Ao exercer um papel de polícia simbólica e braço forte da ordem colonial, claramente expresso na fala de Tio Candinho, a Igreja Católica teve uma participação fundamental nesse processo. Para agregar o negro, que era considerado de espiritualidade inferior, ao seu corpo de fiéis e, dessa maneira, neutralizar o impacto que seus rituais de adoração aos orixás poderiam causar sobre a tradição cristã, essa instituição agiu com força e violência na sobreposição etnocêntrica de sua cultura em relação à africana. Usou da grande importância que os povos africanos dão à religiosidade, fazendo com que seus cultos nos fossem apresentados como folclore, depreciados em seus valores e significados. Estes, ainda hoje, permanecem, em grande medida, desconhecidos e ignorados por uma sociedade que, ao contrário do que nos diz o mito da democracia racial e cultural, encontra-se num lento processo de aprendizagem de convívio com as suas diferenças. Porém, apesar de tanta truculência e de tanto banzo, eis no Brasil a herança dos povos africanos que, com muito sacrifício e sofrimento, mas usando de muita astúcia e de brava resistência expressa na forma de revoltas, de fugas e na formação de quilombos, souberam preservar sua cultura. Dessa maneira, ajudaram a formar, muito além da cor da pele, esse país que, mundo afora, se tornou conhecido por sua riqueza cultural.
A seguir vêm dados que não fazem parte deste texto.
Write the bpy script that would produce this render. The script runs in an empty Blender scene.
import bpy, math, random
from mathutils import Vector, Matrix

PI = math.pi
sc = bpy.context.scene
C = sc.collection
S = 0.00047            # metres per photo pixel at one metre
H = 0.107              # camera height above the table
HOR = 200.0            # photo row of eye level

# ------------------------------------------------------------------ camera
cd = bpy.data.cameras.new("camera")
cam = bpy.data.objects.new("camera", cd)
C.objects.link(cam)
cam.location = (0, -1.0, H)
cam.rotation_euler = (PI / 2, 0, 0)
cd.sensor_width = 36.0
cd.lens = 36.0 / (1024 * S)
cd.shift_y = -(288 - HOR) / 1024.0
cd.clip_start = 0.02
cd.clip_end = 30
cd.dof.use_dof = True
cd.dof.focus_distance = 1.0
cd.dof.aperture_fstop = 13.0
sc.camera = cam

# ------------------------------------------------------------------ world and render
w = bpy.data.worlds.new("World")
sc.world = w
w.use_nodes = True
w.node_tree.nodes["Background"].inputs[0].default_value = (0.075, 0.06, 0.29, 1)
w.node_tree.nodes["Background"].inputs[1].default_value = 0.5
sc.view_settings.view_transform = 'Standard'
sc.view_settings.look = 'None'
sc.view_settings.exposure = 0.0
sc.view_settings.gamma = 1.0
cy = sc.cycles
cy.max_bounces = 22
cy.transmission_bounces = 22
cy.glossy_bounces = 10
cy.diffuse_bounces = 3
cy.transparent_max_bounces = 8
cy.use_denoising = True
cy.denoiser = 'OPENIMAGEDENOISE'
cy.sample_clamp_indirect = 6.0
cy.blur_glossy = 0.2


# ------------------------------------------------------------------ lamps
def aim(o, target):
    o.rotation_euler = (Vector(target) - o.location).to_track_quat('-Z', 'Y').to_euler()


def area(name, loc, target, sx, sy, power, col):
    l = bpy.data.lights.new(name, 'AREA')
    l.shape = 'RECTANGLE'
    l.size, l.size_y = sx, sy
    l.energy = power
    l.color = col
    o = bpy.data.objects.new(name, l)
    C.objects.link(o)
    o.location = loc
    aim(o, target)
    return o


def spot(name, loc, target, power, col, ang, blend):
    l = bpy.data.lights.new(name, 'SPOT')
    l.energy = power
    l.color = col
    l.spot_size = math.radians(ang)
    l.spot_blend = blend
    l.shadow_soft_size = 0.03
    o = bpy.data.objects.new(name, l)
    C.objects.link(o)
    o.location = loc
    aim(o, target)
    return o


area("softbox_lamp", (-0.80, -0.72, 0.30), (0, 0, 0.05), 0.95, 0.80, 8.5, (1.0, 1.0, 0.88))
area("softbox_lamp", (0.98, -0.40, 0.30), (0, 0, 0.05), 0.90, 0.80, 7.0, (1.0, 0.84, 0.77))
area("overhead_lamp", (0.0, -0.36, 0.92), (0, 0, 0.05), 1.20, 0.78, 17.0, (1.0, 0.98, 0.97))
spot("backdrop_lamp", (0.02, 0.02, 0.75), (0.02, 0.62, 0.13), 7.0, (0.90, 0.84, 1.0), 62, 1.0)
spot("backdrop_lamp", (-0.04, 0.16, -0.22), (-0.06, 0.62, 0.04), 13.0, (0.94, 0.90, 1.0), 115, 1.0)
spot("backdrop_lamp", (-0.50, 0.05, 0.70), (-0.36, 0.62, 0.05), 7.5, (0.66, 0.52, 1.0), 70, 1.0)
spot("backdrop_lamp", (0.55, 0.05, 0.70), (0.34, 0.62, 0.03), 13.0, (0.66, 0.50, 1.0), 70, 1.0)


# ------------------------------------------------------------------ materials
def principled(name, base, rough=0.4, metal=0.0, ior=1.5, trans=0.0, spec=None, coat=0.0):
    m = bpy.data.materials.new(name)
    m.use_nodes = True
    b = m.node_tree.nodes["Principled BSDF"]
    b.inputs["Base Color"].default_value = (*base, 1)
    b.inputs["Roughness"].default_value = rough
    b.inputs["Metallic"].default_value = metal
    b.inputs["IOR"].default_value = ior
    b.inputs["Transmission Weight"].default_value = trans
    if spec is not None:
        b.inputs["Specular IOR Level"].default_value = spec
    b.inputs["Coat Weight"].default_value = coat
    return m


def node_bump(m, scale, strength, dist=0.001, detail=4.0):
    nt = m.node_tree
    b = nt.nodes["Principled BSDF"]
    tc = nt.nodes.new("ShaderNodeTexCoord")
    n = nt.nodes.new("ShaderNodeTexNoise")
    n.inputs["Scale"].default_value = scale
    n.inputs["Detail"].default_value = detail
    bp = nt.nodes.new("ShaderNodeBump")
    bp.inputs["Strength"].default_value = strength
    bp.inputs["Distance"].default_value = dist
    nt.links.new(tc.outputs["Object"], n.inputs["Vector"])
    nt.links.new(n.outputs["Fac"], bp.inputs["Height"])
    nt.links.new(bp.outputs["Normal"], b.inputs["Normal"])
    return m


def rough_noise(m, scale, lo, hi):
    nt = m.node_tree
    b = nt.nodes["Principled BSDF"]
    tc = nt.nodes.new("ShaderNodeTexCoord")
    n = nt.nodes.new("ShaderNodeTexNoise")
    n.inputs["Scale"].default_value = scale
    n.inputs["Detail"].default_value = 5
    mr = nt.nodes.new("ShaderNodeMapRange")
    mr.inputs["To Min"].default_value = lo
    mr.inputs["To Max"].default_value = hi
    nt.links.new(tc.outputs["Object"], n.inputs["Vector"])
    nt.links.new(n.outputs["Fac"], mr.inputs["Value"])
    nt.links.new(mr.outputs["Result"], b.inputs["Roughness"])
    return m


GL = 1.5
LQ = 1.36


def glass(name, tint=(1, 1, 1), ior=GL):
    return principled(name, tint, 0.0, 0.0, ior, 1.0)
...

Foram a questões como estas, aqui apenas esboçadas, que nos ativemos quando da produção desse ensaio fotográfico sobre a "festa dos homens de cor", buscando assim registrar, além de sua beleza estética, a sua incomparável riqueza histórica. Realizamos então um trabalho que, embora não se pretenda antropológico, etnográfico ou definido por qualquer outro padrão científico ou mesmo estético, seja uma pequena, mas sincera, contribuição para o resgate e a preservação da nossa história. Essa bela festa que perpetua-se apenas pela força da tradição é um exemplo de tolerância e resistência cultural que ajuda a definir e a compor a singularidade de nosso país. Por isso, enxergarmos a Congada, é fundamental neste momento em que a imposição de uma política econômica globalizada ameaça desintegrar as culturas regionais, fundindo-as no amálgama da espetacularização, roubando-lhes, assim, a sua autenticidade.